AVAILABLE DATA:
— Begin —

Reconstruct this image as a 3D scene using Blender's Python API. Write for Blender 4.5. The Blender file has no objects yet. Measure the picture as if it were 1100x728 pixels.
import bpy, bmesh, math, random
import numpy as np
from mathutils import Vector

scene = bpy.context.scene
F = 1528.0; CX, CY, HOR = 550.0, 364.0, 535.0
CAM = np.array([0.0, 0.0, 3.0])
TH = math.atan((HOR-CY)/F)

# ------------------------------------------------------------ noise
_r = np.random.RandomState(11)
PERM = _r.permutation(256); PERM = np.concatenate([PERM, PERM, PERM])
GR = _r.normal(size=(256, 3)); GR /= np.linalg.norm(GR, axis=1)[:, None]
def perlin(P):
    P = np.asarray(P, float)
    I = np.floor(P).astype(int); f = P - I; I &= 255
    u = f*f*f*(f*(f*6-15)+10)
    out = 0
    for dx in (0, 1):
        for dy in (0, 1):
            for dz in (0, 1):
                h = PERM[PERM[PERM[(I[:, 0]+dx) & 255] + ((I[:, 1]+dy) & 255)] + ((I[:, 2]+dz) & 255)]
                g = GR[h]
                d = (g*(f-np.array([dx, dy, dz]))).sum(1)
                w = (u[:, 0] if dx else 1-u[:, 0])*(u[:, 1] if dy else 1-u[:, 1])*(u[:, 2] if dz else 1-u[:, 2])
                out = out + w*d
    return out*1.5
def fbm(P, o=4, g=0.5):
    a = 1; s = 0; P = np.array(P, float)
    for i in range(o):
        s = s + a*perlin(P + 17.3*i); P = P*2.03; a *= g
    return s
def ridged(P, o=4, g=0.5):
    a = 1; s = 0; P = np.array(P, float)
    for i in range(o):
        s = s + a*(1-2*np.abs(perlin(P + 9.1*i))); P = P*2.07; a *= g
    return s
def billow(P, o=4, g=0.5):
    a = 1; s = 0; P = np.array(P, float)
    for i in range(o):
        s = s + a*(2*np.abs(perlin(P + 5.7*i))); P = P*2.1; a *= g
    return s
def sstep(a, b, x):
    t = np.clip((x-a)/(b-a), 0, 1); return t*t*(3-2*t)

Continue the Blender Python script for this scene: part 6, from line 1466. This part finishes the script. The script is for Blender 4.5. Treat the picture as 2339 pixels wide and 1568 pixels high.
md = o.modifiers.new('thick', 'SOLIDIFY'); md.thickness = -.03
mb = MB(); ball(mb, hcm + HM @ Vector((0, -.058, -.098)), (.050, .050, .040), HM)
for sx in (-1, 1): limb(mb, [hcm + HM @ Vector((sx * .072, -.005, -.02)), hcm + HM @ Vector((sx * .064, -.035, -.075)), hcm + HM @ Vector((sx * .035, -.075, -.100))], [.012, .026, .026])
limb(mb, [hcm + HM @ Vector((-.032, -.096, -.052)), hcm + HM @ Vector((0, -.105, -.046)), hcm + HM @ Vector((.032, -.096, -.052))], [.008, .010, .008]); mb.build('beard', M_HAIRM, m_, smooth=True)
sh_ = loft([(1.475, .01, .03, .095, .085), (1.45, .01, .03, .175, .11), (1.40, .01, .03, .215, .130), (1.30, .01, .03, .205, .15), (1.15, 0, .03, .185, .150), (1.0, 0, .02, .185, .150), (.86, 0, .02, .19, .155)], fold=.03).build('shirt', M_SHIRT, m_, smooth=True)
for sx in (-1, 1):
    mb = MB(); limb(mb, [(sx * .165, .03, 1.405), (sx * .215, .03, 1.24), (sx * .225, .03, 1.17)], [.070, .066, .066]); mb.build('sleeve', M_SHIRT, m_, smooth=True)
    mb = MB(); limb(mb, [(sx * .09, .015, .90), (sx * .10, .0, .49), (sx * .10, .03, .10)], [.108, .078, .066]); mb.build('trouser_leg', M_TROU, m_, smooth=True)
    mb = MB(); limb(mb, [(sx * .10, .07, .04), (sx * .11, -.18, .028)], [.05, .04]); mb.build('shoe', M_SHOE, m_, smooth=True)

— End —

TASK INSTRUCTIONS: Exactly reproduce the material above.

CORRECT RESPONSE:
Reconstruct this image as a 3D scene using Blender's Python API. Write for Blender 4.5. The Blender file has no objects yet. Measure the picture as if it were 1100x728 pixels.
import bpy, bmesh, math, random
import numpy as np
from mathutils import Vector

scene = bpy.context.scene
F = 1528.0; CX, CY, HOR = 550.0, 364.0, 535.0
CAM = np.array([0.0, 0.0, 3.0])
TH = math.atan((HOR-CY)/F)

# ------------------------------------------------------------ noise
_r = np.random.RandomState(11)
PERM = _r.permutation(256); PERM = np.concatenate([PERM, PERM, PERM])
GR = _r.normal(size=(256, 3)); GR /= np.linalg.norm(GR, axis=1)[:, None]
def perlin(P):
    P = np.asarray(P, float)
    I = np.floor(P).astype(int); f = P - I; I &= 255
    u = f*f*f*(f*(f*6-15)+10)
    out = 0
    for dx in (0, 1):
        for dy in (0, 1):
            for dz in (0, 1):
                h = PERM[PERM[PERM[(I[:, 0]+dx) & 255] + ((I[:, 1]+dy) & 255)] + ((I[:, 2]+dz) & 255)]
                g = GR[h]
                d = (g*(f-np.array([dx, dy, dz]))).sum(1)
                w = (u[:, 0] if dx else 1-u[:, 0])*(u[:, 1] if dy else 1-u[:, 1])*(u[:, 2] if dz else 1-u[:, 2])
                out = out + w*d
    return out*1.5
def fbm(P, o=4, g=0.5):
    a = 1; s = 0; P = np.array(P, float)
    for i in range(o):
        s = s + a*perlin(P + 17.3*i); P = P*2.03; a *= g
    return s
def ridged(P, o=4, g=0.5):
    a = 1; s = 0; P = np.array(P, float)
    for i in range(o):
        s = s + a*(1-2*np.abs(perlin(P + 9.1*i))); P = P*2.07; a *= g
    return s
def billow(P, o=4, g=0.5):
    a = 1; s = 0; P = np.array(P, float)
    for i in range(o):
        s = s + a*(2*np.abs(perlin(P + 5.7*i))); P = P*2.1; a *= g
    return s
def sstep(a, b, x):
    t = np.clip((x-a)/(b-a), 0, 1); return t*t*(3-2*t)

Continue the Blender Python script for this scene: part 6, from line 1466. This part finishes the script. The script is for Blender 4.5. Treat the picture as 2339 pixels wide and 1568 pixels high.
md = o.modifiers.new('thick', 'SOLIDIFY'); md.thickness = -.03
mb = MB(); ball(mb, hcm + HM @ Vector((0, -.058, -.098)), (.050, .050, .040), HM)
for sx in (-1, 1): limb(mb, [hcm + HM @ Vector((sx * .072, -.005, -.02)), hcm + HM @ Vector((sx * .064, -.035, -.075)), hcm + HM @ Vector((sx * .035, -.075, -.100))], [.012, .026, .026])
limb(mb, [hcm + HM @ Vector((-.032, -.096, -.052)), hcm + HM @ Vector((0, -.105, -.046)), hcm + HM @ Vector((.032, -.096, -.052))], [.008, .010, .008]); mb.build('beard', M_HAIRM, m_, smooth=True)
sh_ = loft([(1.475, .01, .03, .095, .085), (1.45, .01, .03, .175, .11), (1.40, .01, .03, .215, .130), (1.30, .01, .03, .205, .15), (1.15, 0, .03, .185, .150), (1.0, 0, .02, .185, .150), (.86, 0, .02, .19, .155)], fold=.03).build('shirt', M_SHIRT, m_, smooth=True)
for sx in (-1, 1):
    mb = MB(); limb(mb, [(sx * .165, .03, 1.405), (sx * .215, .03, 1.24), (sx * .225, .03, 1.17)], [.070, .066, .066]); mb.build('sleeve', M_SHIRT, m_, smooth=True)
    mb = MB(); limb(mb, [(sx * .09, .015, .90), (sx * .10, .0, .49), (sx * .10, .03, .10)], [.108, .078, .066]); mb.build('trouser_leg', M_TROU, m_, smooth=True)
    mb = MB(); limb(mb, [(sx * .10, .07, .04), (sx * .11, -.18, .028)], [.05, .04]); mb.build('shoe', M_SHOE, m_, smooth=True)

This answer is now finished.